Do not copy the pictures; transcribe all other material exactly.

---

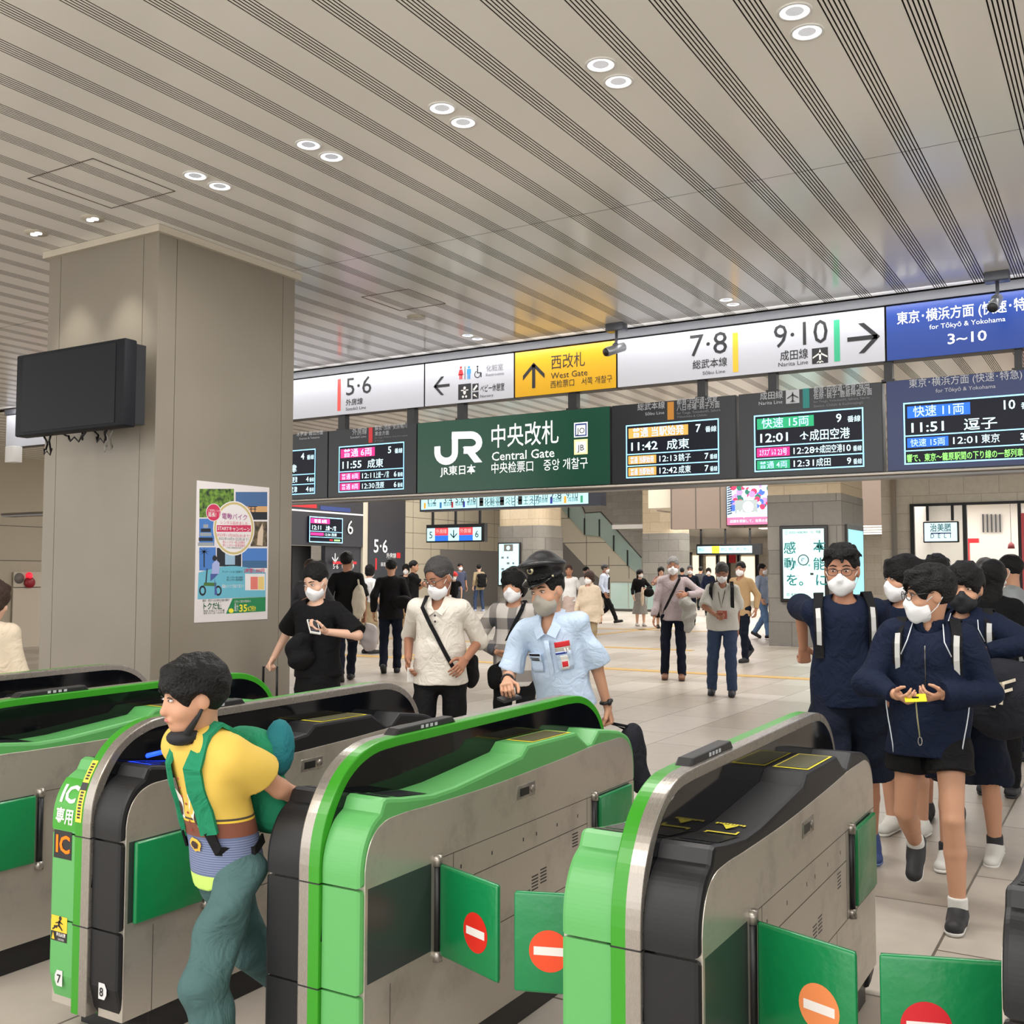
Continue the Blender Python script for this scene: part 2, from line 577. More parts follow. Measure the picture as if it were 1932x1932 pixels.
# stairs wall at the back with its glass balustrade
YS = 45.0
def S(px, py): 
    p = at(px, py, YS); return (p.x, p.z)
st = MB()
st.prism([S(1020, 900), S(1040, 900), S(1060, 953), S(1075, 978), S(1106, 1010), S(1135, 1013), S(1178, 1058), S(1212, 1090), (S(1240, 1090)[0], S(1212, 1090)[1]), (S(1240, 1090)[0], 0), (S(1020, 900)[0], 0)], YS, YS + 0.4, M_BEIGE2, axis='y')
st.prism([S(1028, 1023), S(1062, 1023), S(1106, 1070), S(1130, 1090), (S(1130, 1090)[0], 0), (S(1028, 1090)[0], 0)], YS - 0.02, YS, M_GREYP, axis='y')
for px in (1060, 1106, 1148, 1186):
    x = S(px, 1000)[0]; st.box(x, x + 0.02, YS - 0.01, YS, S(px, 1092)[1], S(px, 1012 if px < 1110 else 1050)[1], M_SEAM)
for py in (977, 1024, 1067): st.box(S(1028, py)[0], S({977: 1076, 1024: 1146, 1067: 1186}[py], py)[0], YS - 0.01, YS, S(1100, py)[1] - 0.01, S(1100, py)[1] + 0.012, M_SEAM)
struct(st.build('wall_stairs'))
M_GLASS = mat('pale_glass', (168, 196, 190), rough=0.08, alpha=0.45, spec=0.6)
gb = thing('stair_balustrade', at(1130, 1000, YS - 0.1), 'sloping glass balustrade of the stairs behind the station concourse', 'balustrade')
for k, q in enumerate(([(1055, 953), (1106, 1010), (1106, 978), (1094, 940), (1050, 940)], [(1106, 1010), (1135, 1012), (1135, 966), (1106, 968)], [(1135, 1012), (1162, 1040), (1162, 998), (1135, 966)], [(1162, 1040), (1188, 1068), (1188, 1026), (1162, 998)], [(1188, 1068), (1212, 1088), (1212, 1052), (1188, 1026)])):
    p = MB(); p.prism([S(*c) for c in q], YS - 0.12, YS - 0.08, M_GLASS, axis='y'); p.build('glass_pane', gb)
for px, y0, y1 in ((1075, 950, 977), (1105, 978, 1009), (1133, 980, 1012), (1160, 1010, 1040), (1186, 1038, 1068)):
    p = MB(); a = S(px, y0); b = S(px, y1); p.box(a[0] - 0.03, a[0] + 0.03, YS - 0.15, YS - 0.05, b[1], a[1], M_BLACK); p.build('post', gb)
p = MB(); p.tube([(S(*c)[0], YS - 0.1, S(*c)[1]) for c in ((1094, 940), (1106, 968), (1135, 966), (1212, 1052))], 0.035, M_STEELD); p.build('handrail', gb)
gl = thing('glass_barrier', at(1180, 1140, 38.0), 'low glass barrier at the foot of the far stairs', 'barrier')
for k in range(3):
    p = MB(); x0 = at(1152, 1100, 38.5).x + k * 0.8; p.box(x0, x0 + 0.76, 38.5, 38.53, 0.1, 1.15, M_GLASS); p.build('glass_pane', gl)
p = MB(); x0 = at(1152, 1100, 38.5).x; p.box(x0, x0 + 2.4, 38.49, 38.54, 1.15, 1.2, M_STEEL); p.box(x0, x0 + 2.4, 38.49, 38.54, 0, 0.1, M_STEELD); p.build('rail', gl)

# round and square stone columns at the back
def stone_pillar(name, px0, px1, Y, d, ysplit, roundr=0.0):
    a, b = at(px0, 1000, Y), at(px1, 1000, Y)
    zs = at((px0 + px1) / 2, ysplit, Y).z
    m = MB()
    r = roundr
    def prof(e):
        x0, x1, y0, y1 = a.x - e, b.x + e, Y - e, Y + d + e
        if not r: return [(x0, y0), (x1, y0), (x1, y1), (x0, y1)]
        out = []
        for cx, cy, s in ((x0 + r, y0 + r, 180), (x1 - r, y0 + r, 270), (x1 - r, y1 - r, 0), (x0 + r, y1 - r, 90)):
            for k in range(7): out.append((cx + r * math.cos(math.radians(s + 15 * k)), cy + r * math.sin(math.radians(s + 15 * k))))
        return out
    m.prism(prof(0), 0, zs, M_STONE, axis='z')
    m.prism(prof(-0.06 if r else -0.01), zs, 7.2, M_SAND, axis='z')
    struct(m.build(name))
    return a, b
stone_pillar('pillar_map', 930, 1028, 37.6, 2.0, 992, 0.55)
stone_pillar('pillar_far', 1212, 1288, 43.0, .8, 1006)
YP = 21.77
pa, pb = at(1448, 1000, YP), at(1588, 1000, YP)
yR = atx(1629, 1000, pb.x).y
zs = at(1500, 933, YP).z
m = MB()
m.box(pa.x, pb.x, YP, YP + 0.05, 0, zs, M_STONE)
m.box(pb.x - 0.05, pb.x, YP + 0.05, yR, 0, zs, M_STONEY)
m.box(pa.x, pa.x + 0.05, YP + 0.05, yR, 0, zs, M_STONEY)
m.box(pa.x + 0.05, pb.x - 0.05, YP + 0.05, yR, 0, zs, M_SEAM)
m.box(pa.x + 0.01, pb.x - 0.01, YP + 0.01, yR, zs, 4.2, M_SAND)
struct(m.build('pillar_stone'))

# brown fascia over the passage at the back
YB = 34.0
bk = MB()
x0 = at(1265, 990, YB).x
zb = at(1300, 998, YB).z
bk.box(x0, 8, YB, YB + 0.4, zb, 7.2, M_BROWN)
for k in range(8):
    xs = at(1266 + 46 * k, 960, YB).x
    bk.box(xs, xs + 0.03, YB - 0.008, YB, zb, 7.2, M_SEAM)
zb2 = at(1257, 964, 36).z
xr = at(1258, 964, 36).x
bk.box(xr - 0.4, xr, 36, 60, zb2, 7.2, M_BROWN)
bk.box(xr, x0, YB + 0.3, 36.3, zb2, 7.2, M_BEIGE2)
for k in range(10): bk.box(xr - 0.41, xr - 0.4, 37 + 1.5 * k, 37.04 + 1.5 * k, zb2, 7.2, M_SEAM)
bk.box(xr - 6, xr, 44.0, 62, zb2 - 0.25, zb2 - 0.05, M_WHITE); bk.box(xr, 8, 37.0, 62, zb2 - 0.25, zb2 - 0.05, M_WHITE)
struct(bk.build('wall_fascia'))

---

EXERCISE RESULT
Continue the Blender Python script for this scene: part 2, from line 577. More parts follow. Measure the picture as if it were 1932x1932 pixels.
# stairs wall at the back with its glass balustrade
YS = 45.0
def S(px, py): 
    p = at(px, py, YS); return (p.x, p.z)
st = MB()
st.prism([S(1020, 900), S(1040, 900), S(1060, 953), S(1075, 978), S(1106, 1010), S(1135, 1013), S(1178, 1058), S(1212, 1090), (S(1240, 1090)[0], S(1212, 1090)[1]), (S(1240, 1090)[0], 0), (S(1020, 900)[0], 0)], YS, YS + 0.4, M_BEIGE2, axis='y')
st.prism([S(1028, 1023), S(1062, 1023), S(1106, 1070), S(1130, 1090), (S(1130, 1090)[0], 0), (S(1028, 1090)[0], 0)], YS - 0.02, YS, M_GREYP, axis='y')
for px in (1060, 1106, 1148, 1186):
    x = S(px, 1000)[0]; st.box(x, x + 0.02, YS - 0.01, YS, S(px, 1092)[1], S(px, 1012 if px < 1110 else 1050)[1], M_SEAM)
for py in (977, 1024, 1067): st.box(S(1028, py)[0], S({977: 1076, 1024: 1146, 1067: 1186}[py], py)[0], YS - 0.01, YS, S(1100, py)[1] - 0.01, S(1100, py)[1] + 0.012, M_SEAM)
struct(st.build('wall_stairs'))
M_GLASS = mat('pale_glass', (168, 196, 190), rough=0.08, alpha=0.45, spec=0.6)
gb = thing('stair_balustrade', at(1130, 1000, YS - 0.1), 'sloping glass balustrade of the stairs behind the station concourse', 'balustrade')
for k, q in enumerate(([(1055, 953), (1106, 1010), (1106, 978), (1094, 940), (1050, 940)], [(1106, 1010), (1135, 1012), (1135, 966), (1106, 968)], [(1135, 1012), (1162, 1040), (1162, 998), (1135, 966)], [(1162, 1040), (1188, 1068), (1188, 1026), (1162, 998)], [(1188, 1068), (1212, 1088), (1212, 1052), (1188, 1026)])):
    p = MB(); p.prism([S(*c) for c in q], YS - 0.12, YS - 0.08, M_GLASS, axis='y'); p.build('glass_pane', gb)
for px, y0, y1 in ((1075, 950, 977), (1105, 978, 1009), (1133, 980, 1012), (1160, 1010, 1040), (1186, 1038, 1068)):
    p = MB(); a = S(px, y0); b = S(px, y1); p.box(a[0] - 0.03, a[0] + 0.03, YS - 0.15, YS - 0.05, b[1], a[1], M_BLACK); p.build('post', gb)
p = MB(); p.tube([(S(*c)[0], YS - 0.1, S(*c)[1]) for c in ((1094, 940), (1106, 968), (1135, 966), (1212, 1052))], 0.035, M_STEELD); p.build('handrail', gb)
gl = thing('glass_barrier', at(1180, 1140, 38.0), 'low glass barrier at the foot of the far stairs', 'barrier')
for k in range(3):
    p = MB(); x0 = at(1152, 1100, 38.5).x + k * 0.8; p.box(x0, x0 + 0.76, 38.5, 38.53, 0.1, 1.15, M_GLASS); p.build('glass_pane', gl)
p = MB(); x0 = at(1152, 1100, 38.5).x; p.box(x0, x0 + 2.4, 38.49, 38.54, 1.15, 1.2, M_STEEL); p.box(x0, x0 + 2.4, 38.49, 38.54, 0, 0.1, M_STEELD); p.build('rail', gl)

# round and square stone columns at the back
def stone_pillar(name, px0, px1, Y, d, ysplit, roundr=0.0):
    a, b = at(px0, 1000, Y), at(px1, 1000, Y)
    zs = at((px0 + px1) / 2, ysplit, Y).z
    m = MB()
    r = roundr
    def prof(e):
        x0, x1, y0, y1 = a.x - e, b.x + e, Y - e, Y + d + e
        if not r: return [(x0, y0), (x1, y0), (x1, y1), (x0, y1)]
        out = []
        for cx, cy, s in ((x0 + r, y0 + r, 180), (x1 - r, y0 + r, 270), (x1 - r, y1 - r, 0), (x0 + r, y1 - r, 90)):
            for k in range(7): out.append((cx + r * math.cos(math.radians(s + 15 * k)), cy + r * math.sin(math.radians(s + 15 * k))))
        return out
    m.prism(prof(0), 0, zs, M_STONE, axis='z')
    m.prism(prof(-0.06 if r else -0.01), zs, 7.2, M_SAND, axis='z')
    struct(m.build(name))
    return a, b
stone_pillar('pillar_map', 930, 1028, 37.6, 2.0, 992, 0.55)
stone_pillar('pillar_far', 1212, 1288, 43.0, .8, 1006)
YP = 21.77
pa, pb = at(1448, 1000, YP), at(1588, 1000, YP)
yR = atx(1629, 1000, pb.x).y
zs = at(1500, 933, YP).z
m = MB()
m.box(pa.x, pb.x, YP, YP + 0.05, 0, zs, M_STONE)
m.box(pb.x - 0.05, pb.x, YP + 0.05, yR, 0, zs, M_STONEY)
m.box(pa.x, pa.x + 0.05, YP + 0.05, yR, 0, zs, M_STONEY)
m.box(pa.x + 0.05, pb.x - 0.05, YP + 0.05, yR, 0, zs, M_SEAM)
m.box(pa.x + 0.01, pb.x - 0.01, YP + 0.01, yR, zs, 4.2, M_SAND)
struct(m.build('pillar_stone'))

# brown fascia over the passage at the back
YB = 34.0
bk = MB()
x0 = at(1265, 990, YB).x
zb = at(1300, 998, YB).z
bk.box(x0, 8, YB, YB + 0.4, zb, 7.2, M_BROWN)
for k in range(8):
    xs = at(1266 + 46 * k, 960, YB).x
    bk.box(xs, xs + 0.03, YB - 0.008, YB, zb, 7.2, M_SEAM)
zb2 = at(1257, 964, 36).z
xr = at(1258, 964, 36).x
bk.box(xr - 0.4, xr, 36, 60, zb2, 7.2, M_BROWN)
bk.box(xr, x0, YB + 0.3, 36.3, zb2, 7.2, M_BEIGE2)
for k in range(10): bk.box(xr - 0.41, xr - 0.4, 37 + 1.5 * k, 37.04 + 1.5 * k, zb2, 7.2, M_SEAM)
bk.box(xr - 6, xr, 44.0, 62, zb2 - 0.25, zb2 - 0.05, M_WHITE); bk.box(xr, 8, 37.0, 62, zb2 - 0.25, zb2 - 0.05, M_WHITE)
struct(bk.build('wall_fascia'))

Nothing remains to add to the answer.